Best practice pointers

  • As a matter of best practice, the agreed form of letter of credit should ideally be set down as an appendix to the sale contract, to preclude any delay or dispute in agreeing the form of credit later. The L/C being opened in a form not in accordance with the sale contract (or the sale contract being imprecise as to the L/C requirements) is a very common issue and leads to many disputes. A Buyer should take care, however, that any form of L/C specified in the sale contract appendix is acceptable to his bank: many banks have particular rules/requirements and a Buyer may find himself caught between the bank and the Seller when seeking an acceptable format.
  • If no L/C form is specified in the sale contract, as Buyer, we suggest you send a draft to the Seller, in good time before any deadline, seeking agreement before opening.
  • Remember, the other practical consideration which arises is variation – if a form of credit is agreed which departs from the wording of the contract (for example by requiring additional documents to be procured by the Seller, or a different shipment period), the agreed L/C wording will usually be taken to have varied and superseded the terms of the original sale contract. Care and attention therefore needs to be paid to the form and content of the L/C when opened. A Seller should usually reject an L/C which is not in accordance with the sale contract.
  • Also remember, time for opening the L/C is of "the essence" and "opening" in this context means that the L/C must be advised/confirmed to the Seller by the bank. A slow bank (even the Seller's bank which is advising) can lead to a default by the Buyer.
  • Since documentary compliance must be strict, Sellers should minimise the number/complexity of documents required to operate the L/C; if more documents are needed by the Buyer, provision should be made for these to be presented outside the L/C.
  • A letter of credit transaction is independent from the underlying sale and purchase contract. Therefore, in the absence of fraud, a dispute under the sale contract will not impact on the validity or otherwise of the credit. Practically, this means that a Seller may still obtain payment by making a conforming documentary presentation, even if the Seller and Buyer are embroiled in a dispute over the underlying sale and purchase contract regarding, for example, the quality of the goods.

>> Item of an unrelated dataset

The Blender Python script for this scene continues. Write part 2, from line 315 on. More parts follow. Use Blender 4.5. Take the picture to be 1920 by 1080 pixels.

Recent issues: 'May Confirm'/Optional Confirmation

Traditionally, sale contracts would require a "confirmed" L/C if the Seller wanted the comfort of a second bank; however one also now sees sale contract terms which seek to make confirmation optional for the Seller. Commercially, the Seller may not be sure if he wants or needs confirmation at the time of the sale, and the Buyer may be unwilling to pay confirmation charges.

Unfortunately, clauses introducing "optional confirmation" are often not clearly drawn and lead to confusion and disputes. Given that the time of opening of the L/C is so important, it is vital to have clearly defined payment provisions within the contract, setting down in detailwhich party is obliged to do what, and when. In particular, if the Seller wants a confirmed credit in an "optional" contract, there should be a specified time for Seller's notification to the Buyer, so that the Buyer is able to open the correct L/C in time.

Where the sale contract requires confirmation at the option of the Seller, it is unlikely to be sufficient for the Buyer to open a "may confirm" credit. If the Seller exercises the option to have confirmation, the Buyer should ensure the L/C contains an instruction to "confirm" and ensure that the second bank adds its confirmation on time.

To confirm or not to confirm – the Seller's problem?

Reed Smith recently acted for the successful Sellers in an arbitration which considered a clause in a sale contract requiring payment to be effected "by an irrevocable letter of credit to be opened in favour of Sellers by a first class bank... To be advised and confirmed to them by a first class bank nominated by Sellers". However, the sale contract went on to provide: "Advising bank must consult beneficiary before adding confirmation". The clause also provided that confirmation costs were to be for the beneficiary's account.

So the parties had used usual confirmation language in the opening part of the L/C provisions, but had added an option for the beneficiary, in terms that the bank had to check with the beneficiary. In addition, there was usual language providing a latest date for opening the L/C.

This highlights several issues:

  • The Buyer is rarely in control of the time of confirmation by the confirming bank, and yet the time of confirmation will determine whether the Buyer finds himself in default under the sale contract.
  • The above issue is more acute when there is confusion in the sale contract or the credit about who has to do what and by when, for example when will the advising bank check with the beneficiary and when is the last day for confirmation?
  • In the confirmation field of the L/C, does the provision "may confirm" rather than the instruction "confirm" do enough to comply with the sale contract (the answer is probably "no" because of the earlier sale wording requiring a "confirmed" L/C).

Solutions?

The clearest solution is to take more care at the contract stage:

  • Draft clearly to ensure that the only obligation of the Buyer is to open an L/C "capable of being confirmed".
  • Clearly specify in the contract the time limits for: opening the L/C, the Seller making a decision on confirmation, and if relevant, adding of confirmation by the confirming bank.
  • Include a clear provision specifying who pays for confirmation.

Note: Buyer still has a risk that the "confirming" bank will refuse to add confirmation or moves too slowly.

Footnotes

1. International Chamber of Commerce, Uniform Customs and Practice for Documentary Credits 600 at Article 2. At the time of writing this alert, the 6th edition of these Rules is in force. The Rules are applicable to any credit which expressly indicates that it is subject to the Rules.

The content of this article is intended to provide a general guide to the subject matter. Specialist advice should be sought about your specific circumstances.